Rows from a 3D scene dataset

.....

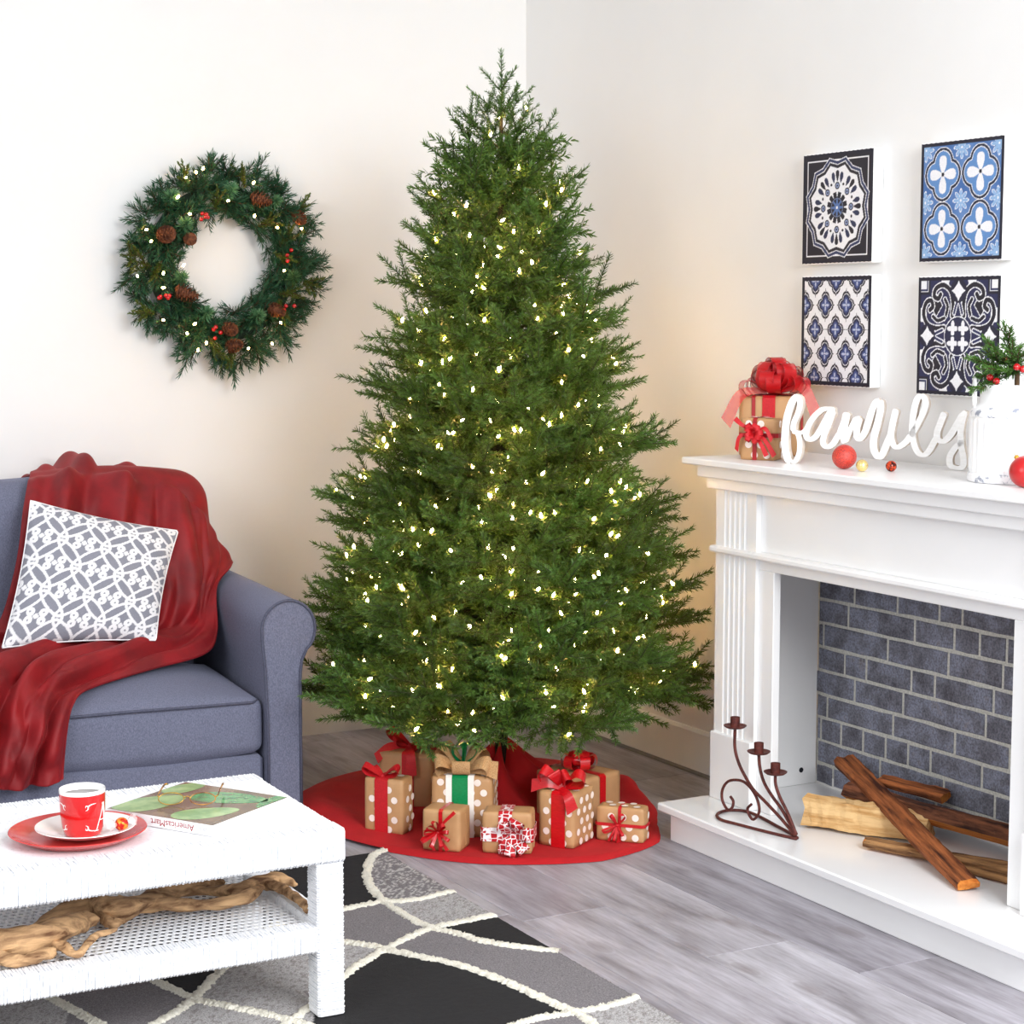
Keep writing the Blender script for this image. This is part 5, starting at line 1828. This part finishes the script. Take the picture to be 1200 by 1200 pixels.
# 6 tall dotted with satin bow
t, w = gift_root('tall polka-dot gift with red satin bow in front of plain gift', (-0.868, -1.612), (-0.811, -1.701))
dp, h = 0.125, 0.150
gbox(t, w, dp, h, KRAFT2, 1, 2)
band(t, w, dp, h, 'front', w * 0.58, 0.042, SATIN)
bow(t, (w * 0.55, 0.035, h + 0.010), SATIN, [((-1, -0.2, 0.45), (0.3, -0.6, 0.8), 0.072, 0.042), ((1, 0.1, 0.35), (-0.3, -0.6, 0.8), 0.070, 0.042), ((-0.35, -0.4, 0.8), (0.3, -1, 0.3), 0.050, 0.03), ((0.5, -0.3, 0.7), (-0.3, -1, 0.3), 0.050, 0.03)], 0.036, 0.011,
    [[(0, -0.01, 0), (-0.04, -0.02, 0.010), (-0.088, -0.02, -0.004)], [(0, -0.02, 0), (0.035, -0.046, -0.012), (0.052, -0.050, -0.052)]])
# 8 low dotted with thin ribbon
t, w = gift_root('low polka-dot gift with thin red ribbon cross at the right', (-0.706, -1.648), (-0.617, -1.746))
dp, h = 0.055, 0.095
gbox(t, w, dp, h, KRAFT2, 1, 3)
band(t, w, dp, h, 'front', w * 0.5, 0.009, GROS)
band(t, w, dp, h, 'girth', h * 0.5, 0.009, GROS, 0.0046)
bow(t, (w * 0.46, -0.007, h * 0.5), GROS, [((0.6, -0.25, 0.8), (-0.6, -1, 0.4), 0.042, 0.022), ((-0.5, -0.25, 0.8), (0.6, -1, 0.4), 0.036, 0.02), ((0.5, -0.3, -0.7), (0.4, -1, 0.3), 0.034, 0.02), ((-0.8, -0.3, -0.5), (-0.4, -1, 0.4), 0.040, 0.024), ((-0.2, -0.35, -1), (0.4, -1, 0), 0.042, 0.02)], 0.008, 0.006, [[(0, 0, 0), (-0.01, -0.012, -0.02), (-0.022, -0.008, -0.044)], [(0, 0, 0), (0.006, -0.012, -0.02), (0.004, -0.008, -0.046)]])

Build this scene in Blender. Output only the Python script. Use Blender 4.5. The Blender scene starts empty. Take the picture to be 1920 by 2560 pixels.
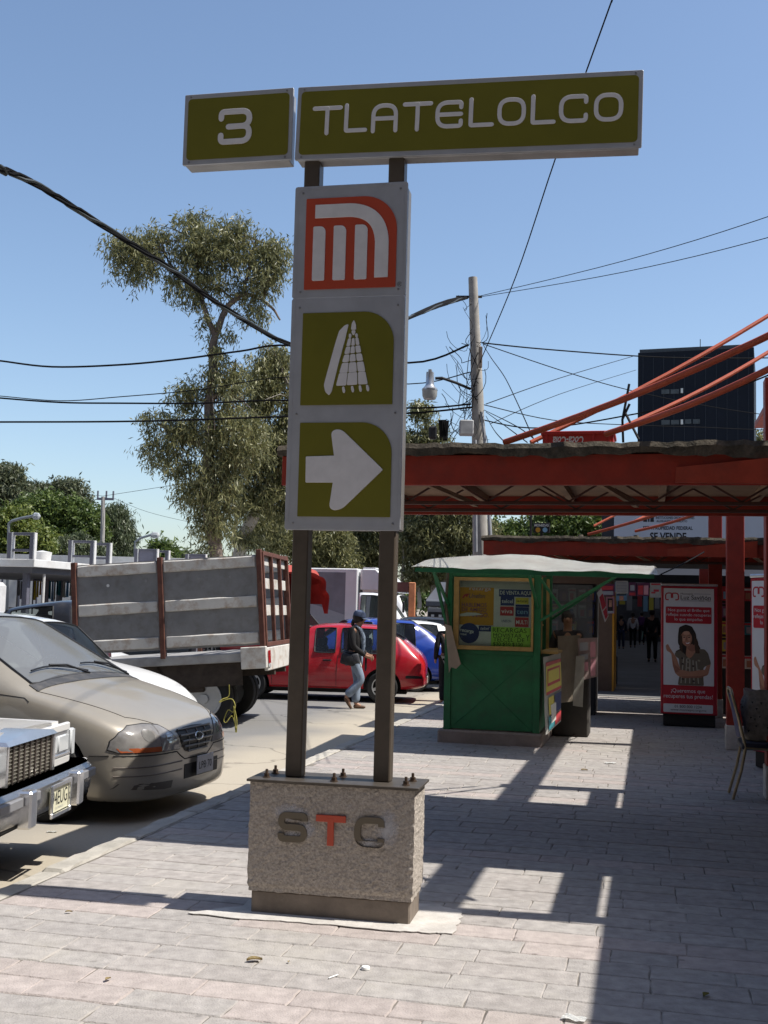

.....

PROBLEM DETAILS: Transcribe the records verbatim and omit the images.

FULL ANSWER:
Keep writing the Blender script for this image. This is part 5, starting at line 1828. This part finishes the script. Take the picture to be 1200 by 1200 pixels.
# 6 tall dotted with satin bow
t, w = gift_root('tall polka-dot gift with red satin bow in front of plain gift', (-0.868, -1.612), (-0.811, -1.701))
dp, h = 0.125, 0.150
gbox(t, w, dp, h, KRAFT2, 1, 2)
band(t, w, dp, h, 'front', w * 0.58, 0.042, SATIN)
bow(t, (w * 0.55, 0.035, h + 0.010), SATIN, [((-1, -0.2, 0.45), (0.3, -0.6, 0.8), 0.072, 0.042), ((1, 0.1, 0.35), (-0.3, -0.6, 0.8), 0.070, 0.042), ((-0.35, -0.4, 0.8), (0.3, -1, 0.3), 0.050, 0.03), ((0.5, -0.3, 0.7), (-0.3, -1, 0.3), 0.050, 0.03)], 0.036, 0.011,
    [[(0, -0.01, 0), (-0.04, -0.02, 0.010), (-0.088, -0.02, -0.004)], [(0, -0.02, 0), (0.035, -0.046, -0.012), (0.052, -0.050, -0.052)]])
# 8 low dotted with thin ribbon
t, w = gift_root('low polka-dot gift with thin red ribbon cross at the right', (-0.706, -1.648), (-0.617, -1.746))
dp, h = 0.055, 0.095
gbox(t, w, dp, h, KRAFT2, 1, 3)
band(t, w, dp, h, 'front', w * 0.5, 0.009, GROS)
band(t, w, dp, h, 'girth', h * 0.5, 0.009, GROS, 0.0046)
bow(t, (w * 0.46, -0.007, h * 0.5), GROS, [((0.6, -0.25, 0.8), (-0.6, -1, 0.4), 0.042, 0.022), ((-0.5, -0.25, 0.8), (0.6, -1, 0.4), 0.036, 0.02), ((0.5, -0.3, -0.7), (0.4, -1, 0.3), 0.034, 0.02), ((-0.8, -0.3, -0.5), (-0.4, -1, 0.4), 0.040, 0.024), ((-0.2, -0.35, -1), (0.4, -1, 0), 0.042, 0.02)], 0.008, 0.006, [[(0, 0, 0), (-0.01, -0.012, -0.02), (-0.022, -0.008, -0.044)], [(0, 0, 0), (0.006, -0.012, -0.02), (0.004, -0.008, -0.046)]])

Build this scene in Blender. Output only the Python script. Use Blender 4.5. The Blender scene starts empty. Take the picture to be 1920 by 2560 pixels.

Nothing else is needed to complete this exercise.